__Stated goal__:
Return verbatim everything from the first line through the line that contains "scene.camera = cam", and stop there.

* * * *

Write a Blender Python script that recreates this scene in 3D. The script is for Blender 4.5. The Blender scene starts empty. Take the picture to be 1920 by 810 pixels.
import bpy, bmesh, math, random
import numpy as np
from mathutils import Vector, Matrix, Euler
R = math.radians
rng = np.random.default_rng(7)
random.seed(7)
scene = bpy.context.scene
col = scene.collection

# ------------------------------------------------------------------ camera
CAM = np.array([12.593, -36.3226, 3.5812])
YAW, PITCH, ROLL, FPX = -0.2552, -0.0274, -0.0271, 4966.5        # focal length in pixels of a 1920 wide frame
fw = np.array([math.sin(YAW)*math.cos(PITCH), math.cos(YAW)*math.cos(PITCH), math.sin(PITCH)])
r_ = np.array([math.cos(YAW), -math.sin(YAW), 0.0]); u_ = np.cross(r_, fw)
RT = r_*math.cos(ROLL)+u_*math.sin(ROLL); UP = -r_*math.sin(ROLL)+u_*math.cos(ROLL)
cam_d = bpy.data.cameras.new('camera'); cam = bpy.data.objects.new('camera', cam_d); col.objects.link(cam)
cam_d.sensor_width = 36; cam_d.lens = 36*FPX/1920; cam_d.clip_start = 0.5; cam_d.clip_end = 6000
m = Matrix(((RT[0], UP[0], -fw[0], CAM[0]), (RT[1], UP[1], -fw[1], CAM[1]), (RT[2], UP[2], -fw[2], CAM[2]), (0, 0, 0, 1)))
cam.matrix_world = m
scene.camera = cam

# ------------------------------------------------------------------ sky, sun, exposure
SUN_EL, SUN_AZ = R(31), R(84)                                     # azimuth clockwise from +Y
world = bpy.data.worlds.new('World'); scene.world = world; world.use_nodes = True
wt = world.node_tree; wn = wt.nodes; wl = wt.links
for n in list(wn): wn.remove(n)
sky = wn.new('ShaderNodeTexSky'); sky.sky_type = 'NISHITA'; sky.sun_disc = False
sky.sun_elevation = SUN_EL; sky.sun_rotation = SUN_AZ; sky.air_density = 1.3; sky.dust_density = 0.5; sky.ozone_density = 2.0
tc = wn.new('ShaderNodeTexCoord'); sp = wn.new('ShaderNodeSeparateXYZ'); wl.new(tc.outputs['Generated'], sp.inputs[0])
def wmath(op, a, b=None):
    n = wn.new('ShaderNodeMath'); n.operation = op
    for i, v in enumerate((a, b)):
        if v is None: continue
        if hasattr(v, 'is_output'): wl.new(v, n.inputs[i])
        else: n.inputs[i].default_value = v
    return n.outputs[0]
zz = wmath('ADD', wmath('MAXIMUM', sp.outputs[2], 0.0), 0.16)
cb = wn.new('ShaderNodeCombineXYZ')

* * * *

__Solution to the problem__:
Write a Blender Python script that recreates this scene in 3D. The script is for Blender 4.5. The Blender scene starts empty. Take the picture to be 1920 by 810 pixels.
import bpy, bmesh, math, random
import numpy as np
from mathutils import Vector, Matrix, Euler
R = math.radians
rng = np.random.default_rng(7)
random.seed(7)
scene = bpy.context.scene
col = scene.collection

# ------------------------------------------------------------------ camera
CAM = np.array([12.593, -36.3226, 3.5812])
YAW, PITCH, ROLL, FPX = -0.2552, -0.0274, -0.0271, 4966.5        # focal length in pixels of a 1920 wide frame
fw = np.array([math.sin(YAW)*math.cos(PITCH), math.cos(YAW)*math.cos(PITCH), math.sin(PITCH)])
r_ = np.array([math.cos(YAW), -math.sin(YAW), 0.0]); u_ = np.cross(r_, fw)
RT = r_*math.cos(ROLL)+u_*math.sin(ROLL); UP = -r_*math.sin(ROLL)+u_*math.cos(ROLL)
cam_d = bpy.data.cameras.new('camera'); cam = bpy.data.objects.new('camera', cam_d); col.objects.link(cam)
cam_d.sensor_width = 36; cam_d.lens = 36*FPX/1920; cam_d.clip_start = 0.5; cam_d.clip_end = 6000
m = Matrix(((RT[0], UP[0], -fw[0], CAM[0]), (RT[1], UP[1], -fw[1], CAM[1]), (RT[2], UP[2], -fw[2], CAM[2]), (0, 0, 0, 1)))
cam.matrix_world = m
scene.camera = cam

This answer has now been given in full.